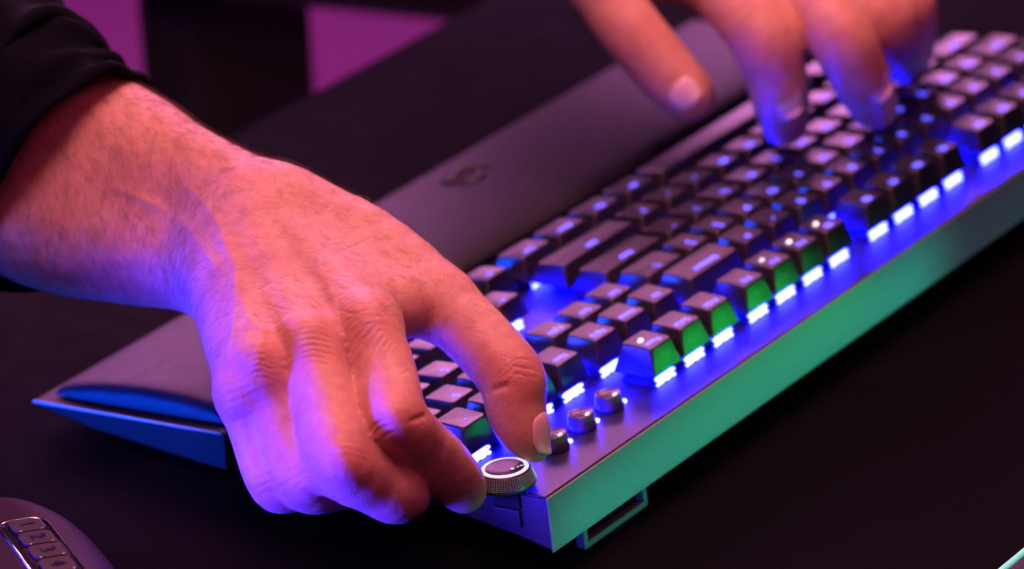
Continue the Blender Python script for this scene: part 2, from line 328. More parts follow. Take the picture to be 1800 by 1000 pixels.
b.loft([[(-4.7, 0, -14.6), (4.7, 0, -14.6), (4.7, 2.4, -14.6), (-4.7, 2.4, -14.6)], [(-4.7, 0, -11.9), (4.7, 0, -11.9), (4.7, 1.9, -11.9), (-4.7, 1.9, -11.9)]])
for sx in (-1, 1):
    b.box((sx * 5.2, 1.2, -12.7), (1.6, 1.6, .9)); b.box((sx * 5.0, 1.4, -14.6), (1.5, 2.0, .8))
b.box((-1.5, 1.9, -14.6), (2, .9, .8)); b.box((2.6, 1.9, -14.7), (1.4, .8, .7))
bar_mesh = b.mesh('light_bar', M_bar)

text_cache = {}; text_jobs = []
def text_mesh(s, size, mat):
    k = (s, size, mat.name)
    if k in text_cache: return text_cache[k]
    cu = bpy.data.curves.new('legend', 'FONT'); cu.body = s; cu.size = size * MM; cu.extrude = .00004; cu.align_x = 'CENTER'; cu.align_y = 'CENTER'; cu.resolution_u = 3
    cu.offset = size * MM * .014
    to = bpy.data.objects.new('legend', cu); COL.objects.link(to)
    dg = bpy.context.evaluated_depsgraph_get(); dg.update()
    me = bpy.data.meshes.new_from_object(to.evaluated_get(dg)); me.name = 'legend'; me.materials.clear(); me.materials.append(mat)
    bpy.data.objects.remove(to); bpy.data.curves.remove(cu)
    text_cache[k] = me
    return me
FR = 1.25
white_marks = {(0, 'Pause'), (0, 'F10'), (0, 'F9'), (0, 'F11')}
for r, row in enumerate(rows):
    for e in row:
        name, x, wu = e[:3]; du = e[3] if len(e) > 3 else 1
        cx = (x + wu / 2) * U; cy = 0 if r == 0 else -(FR + r - 1) * U
        cy -= (du - 1) * U / 2
        k = kput('keycap', keycap(wu, du, r), (cx, cy, 0))
        tn = math.tan(math.radians(tilt[r]))
        if name:
            sz = 5.2 if len(name) == 1 else (4.6 if len(name) == 2 else 3.5)
            ly = .7 + (du - 1) * 0 + 2.5 + (du - 1) * U / 2
            put('legend', text_mesh(name, sz, M_legend), k, (0, ly, ztop[r] - tn * (ly - .7) - .24), (-math.radians(tilt[r]), 0, 0))
        if (r, name) in white_marks:
            b = MB(); b.tube([(1.2 + 1.1 * math.cos(a), -1.6 + 1.1 * math.sin(a), ztop[0] - .27) for a in [i * .5 for i in range(0, 9)]], .42 if name != 'F11' else .25, 6)
            put('white_mark', b.mesh('white_mark', M_white), k)  # small emissive white arc on the key top
        swx = [0] if wu < 6 else [0]
        for dx in swx:
            s = kput('switch', sw_mesh, (cx + dx, cy, 0))
            put('light_bar', bar_mesh, s, (0, 5.2, 0))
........
> [SET TASK]:
Restate exactly, please, only the lines between the start of the data and the line containing "bar_mesh = b.mesh('light_bar', M_bar)", both ends included, skipping the pictures.

> [EXERCISE RESULT]:
Continue the Blender Python script for this scene: part 2, from line 328. More parts follow. Take the picture to be 1800 by 1000 pixels.
b.loft([[(-4.7, 0, -14.6), (4.7, 0, -14.6), (4.7, 2.4, -14.6), (-4.7, 2.4, -14.6)], [(-4.7, 0, -11.9), (4.7, 0, -11.9), (4.7, 1.9, -11.9), (-4.7, 1.9, -11.9)]])
for sx in (-1, 1):
    b.box((sx * 5.2, 1.2, -12.7), (1.6, 1.6, .9)); b.box((sx * 5.0, 1.4, -14.6), (1.5, 2.0, .8))
b.box((-1.5, 1.9, -14.6), (2, .9, .8)); b.box((2.6, 1.9, -14.7), (1.4, .8, .7))
bar_mesh = b.mesh('light_bar', M_bar)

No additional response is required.